Ważne jest, aby nie oceniać, nie zastanawiać się, czy ci ludzie zasłużyli na swój los, czy nie. Czy warci są by im pomóc? Przeszłości i tak już nikt nie zmieni, a człowiek sam w sobie ma wielką wartość i nigdy nie może być oceniany przez zasobność swojego portfela.
W każdy piątkowy wieczór rozdawaliśmy paczki z żywnością, a jeśli ktoś chciał, otrzymał również dobrą radę, wsparcie czy modlitwę. Natomiast w każdą pierwszą sobotę miesiąca podopieczni byli częstowani także ciepłym posiłkiem.

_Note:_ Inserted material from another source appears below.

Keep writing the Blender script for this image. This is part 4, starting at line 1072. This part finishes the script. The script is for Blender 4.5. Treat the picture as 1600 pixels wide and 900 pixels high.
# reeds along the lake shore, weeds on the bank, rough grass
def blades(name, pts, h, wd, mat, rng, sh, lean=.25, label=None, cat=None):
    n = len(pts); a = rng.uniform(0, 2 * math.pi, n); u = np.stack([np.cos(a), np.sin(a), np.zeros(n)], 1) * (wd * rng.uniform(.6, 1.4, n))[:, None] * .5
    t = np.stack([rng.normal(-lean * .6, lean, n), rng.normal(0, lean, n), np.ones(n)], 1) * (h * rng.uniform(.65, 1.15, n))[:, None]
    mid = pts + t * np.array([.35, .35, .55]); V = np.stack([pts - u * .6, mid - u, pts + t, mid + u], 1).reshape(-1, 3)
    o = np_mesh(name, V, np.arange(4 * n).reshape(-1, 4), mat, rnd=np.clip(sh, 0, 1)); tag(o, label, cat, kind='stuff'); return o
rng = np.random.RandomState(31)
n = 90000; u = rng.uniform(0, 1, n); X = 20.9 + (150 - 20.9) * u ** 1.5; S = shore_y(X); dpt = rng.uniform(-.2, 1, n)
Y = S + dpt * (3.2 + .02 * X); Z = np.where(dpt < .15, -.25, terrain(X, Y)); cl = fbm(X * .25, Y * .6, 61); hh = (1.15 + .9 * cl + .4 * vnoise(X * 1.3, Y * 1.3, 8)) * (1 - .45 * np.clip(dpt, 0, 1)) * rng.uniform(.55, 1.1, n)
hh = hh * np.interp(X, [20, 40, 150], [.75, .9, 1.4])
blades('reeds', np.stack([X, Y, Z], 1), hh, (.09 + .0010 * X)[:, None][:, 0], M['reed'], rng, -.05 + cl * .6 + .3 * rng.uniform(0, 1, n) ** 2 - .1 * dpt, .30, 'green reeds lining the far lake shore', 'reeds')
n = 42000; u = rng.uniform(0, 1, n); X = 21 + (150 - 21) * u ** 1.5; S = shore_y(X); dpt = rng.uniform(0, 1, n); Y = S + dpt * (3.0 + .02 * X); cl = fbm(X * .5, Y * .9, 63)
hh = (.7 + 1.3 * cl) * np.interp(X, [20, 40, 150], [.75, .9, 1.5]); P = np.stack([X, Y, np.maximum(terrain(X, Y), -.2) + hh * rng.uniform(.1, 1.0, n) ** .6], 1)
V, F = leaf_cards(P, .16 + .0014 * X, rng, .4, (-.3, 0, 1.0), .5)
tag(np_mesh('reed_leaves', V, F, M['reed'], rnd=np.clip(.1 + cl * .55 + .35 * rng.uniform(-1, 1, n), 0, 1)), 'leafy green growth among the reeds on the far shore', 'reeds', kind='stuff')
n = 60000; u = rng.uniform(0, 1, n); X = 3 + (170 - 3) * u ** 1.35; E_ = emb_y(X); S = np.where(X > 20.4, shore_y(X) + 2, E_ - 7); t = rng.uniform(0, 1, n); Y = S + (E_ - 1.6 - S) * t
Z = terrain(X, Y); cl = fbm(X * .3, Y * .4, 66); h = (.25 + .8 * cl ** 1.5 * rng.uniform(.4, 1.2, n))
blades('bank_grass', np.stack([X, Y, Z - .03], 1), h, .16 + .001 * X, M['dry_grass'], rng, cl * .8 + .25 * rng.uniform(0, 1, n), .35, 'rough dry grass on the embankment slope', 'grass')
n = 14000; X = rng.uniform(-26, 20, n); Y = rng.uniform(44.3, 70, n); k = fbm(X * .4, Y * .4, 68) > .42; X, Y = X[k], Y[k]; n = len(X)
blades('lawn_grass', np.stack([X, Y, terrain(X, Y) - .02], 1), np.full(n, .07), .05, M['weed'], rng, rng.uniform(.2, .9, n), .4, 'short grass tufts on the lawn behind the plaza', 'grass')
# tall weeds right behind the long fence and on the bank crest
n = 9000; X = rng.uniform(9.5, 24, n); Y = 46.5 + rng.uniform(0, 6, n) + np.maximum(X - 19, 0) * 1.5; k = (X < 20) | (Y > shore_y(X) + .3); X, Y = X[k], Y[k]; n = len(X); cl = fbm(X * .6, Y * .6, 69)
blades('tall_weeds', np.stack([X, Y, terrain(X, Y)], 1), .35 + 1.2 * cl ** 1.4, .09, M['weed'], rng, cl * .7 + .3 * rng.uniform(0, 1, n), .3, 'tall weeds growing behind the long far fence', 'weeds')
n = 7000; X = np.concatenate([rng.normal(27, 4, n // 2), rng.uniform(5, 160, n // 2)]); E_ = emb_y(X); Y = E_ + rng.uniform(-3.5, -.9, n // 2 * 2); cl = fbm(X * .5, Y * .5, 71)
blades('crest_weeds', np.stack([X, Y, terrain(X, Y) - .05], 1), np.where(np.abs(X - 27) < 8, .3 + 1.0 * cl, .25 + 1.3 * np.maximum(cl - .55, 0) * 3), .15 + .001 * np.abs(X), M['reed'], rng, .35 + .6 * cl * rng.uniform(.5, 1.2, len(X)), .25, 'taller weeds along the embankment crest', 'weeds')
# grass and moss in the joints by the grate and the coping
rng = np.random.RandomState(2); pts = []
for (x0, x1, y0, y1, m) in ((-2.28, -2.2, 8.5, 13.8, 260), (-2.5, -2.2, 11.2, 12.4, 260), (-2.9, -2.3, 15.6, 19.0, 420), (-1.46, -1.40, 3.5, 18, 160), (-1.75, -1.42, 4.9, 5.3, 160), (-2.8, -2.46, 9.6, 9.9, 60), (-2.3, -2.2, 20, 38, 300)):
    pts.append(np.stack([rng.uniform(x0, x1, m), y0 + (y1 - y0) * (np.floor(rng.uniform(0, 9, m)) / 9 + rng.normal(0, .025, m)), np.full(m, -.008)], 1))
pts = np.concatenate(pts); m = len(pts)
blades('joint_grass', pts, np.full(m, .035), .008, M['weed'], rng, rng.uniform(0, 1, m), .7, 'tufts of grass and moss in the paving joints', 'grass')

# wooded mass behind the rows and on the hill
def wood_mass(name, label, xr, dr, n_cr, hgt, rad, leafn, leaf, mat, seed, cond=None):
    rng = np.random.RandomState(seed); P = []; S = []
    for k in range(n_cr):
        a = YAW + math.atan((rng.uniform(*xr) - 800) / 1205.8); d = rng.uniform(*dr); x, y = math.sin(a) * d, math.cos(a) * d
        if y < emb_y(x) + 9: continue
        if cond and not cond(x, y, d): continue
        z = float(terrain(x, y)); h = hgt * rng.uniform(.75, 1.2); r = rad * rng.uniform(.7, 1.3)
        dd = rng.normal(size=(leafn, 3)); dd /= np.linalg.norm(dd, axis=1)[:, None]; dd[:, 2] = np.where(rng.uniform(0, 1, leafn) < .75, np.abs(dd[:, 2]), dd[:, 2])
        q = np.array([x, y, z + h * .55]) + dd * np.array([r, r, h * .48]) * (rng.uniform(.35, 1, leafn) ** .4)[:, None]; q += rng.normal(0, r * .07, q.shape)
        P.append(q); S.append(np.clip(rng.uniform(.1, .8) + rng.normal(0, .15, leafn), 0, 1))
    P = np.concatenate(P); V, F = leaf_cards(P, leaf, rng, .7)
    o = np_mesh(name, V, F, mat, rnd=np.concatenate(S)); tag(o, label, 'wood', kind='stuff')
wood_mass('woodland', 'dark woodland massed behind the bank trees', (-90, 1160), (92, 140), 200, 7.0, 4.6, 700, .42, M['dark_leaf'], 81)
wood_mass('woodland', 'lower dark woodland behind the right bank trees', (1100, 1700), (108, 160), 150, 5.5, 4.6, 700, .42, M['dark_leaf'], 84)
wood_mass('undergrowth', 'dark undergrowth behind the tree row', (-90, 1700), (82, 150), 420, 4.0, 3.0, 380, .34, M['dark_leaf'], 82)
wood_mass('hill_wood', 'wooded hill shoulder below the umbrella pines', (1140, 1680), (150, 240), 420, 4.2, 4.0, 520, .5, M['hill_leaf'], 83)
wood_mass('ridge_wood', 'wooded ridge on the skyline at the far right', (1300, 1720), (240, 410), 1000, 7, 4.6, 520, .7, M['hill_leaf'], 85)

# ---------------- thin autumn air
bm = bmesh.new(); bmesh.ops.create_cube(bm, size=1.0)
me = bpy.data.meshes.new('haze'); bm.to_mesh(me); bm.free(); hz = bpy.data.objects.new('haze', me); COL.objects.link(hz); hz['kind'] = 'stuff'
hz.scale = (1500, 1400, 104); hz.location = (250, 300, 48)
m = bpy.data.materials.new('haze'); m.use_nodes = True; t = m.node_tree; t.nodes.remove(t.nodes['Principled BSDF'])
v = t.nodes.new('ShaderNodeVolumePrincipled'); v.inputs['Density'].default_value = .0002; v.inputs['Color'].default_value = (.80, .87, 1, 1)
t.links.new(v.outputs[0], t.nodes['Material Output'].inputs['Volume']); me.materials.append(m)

Niektórzy przychodzili tylko, żeby coś zjeść i bez słowa odejść, jednak byli i tacy, którzy chcieli zmienić swoje życie, lecz nie wiedzieli, w jaki sposób mogą to zrobić i od czego zacząć. Potrzebowali rady, zachęty, dobrego słowa, a czasem realnego wsparcia, jak chociażby przewiezienie do ośrodka. Dzięki temu kilku osobom udało się zmienić swoje życie. Ta garstka utwierdza nas w przekonaniu, że warto było ponieść wszelkie niedogodności i wyrzeczenia związane z tą pracą.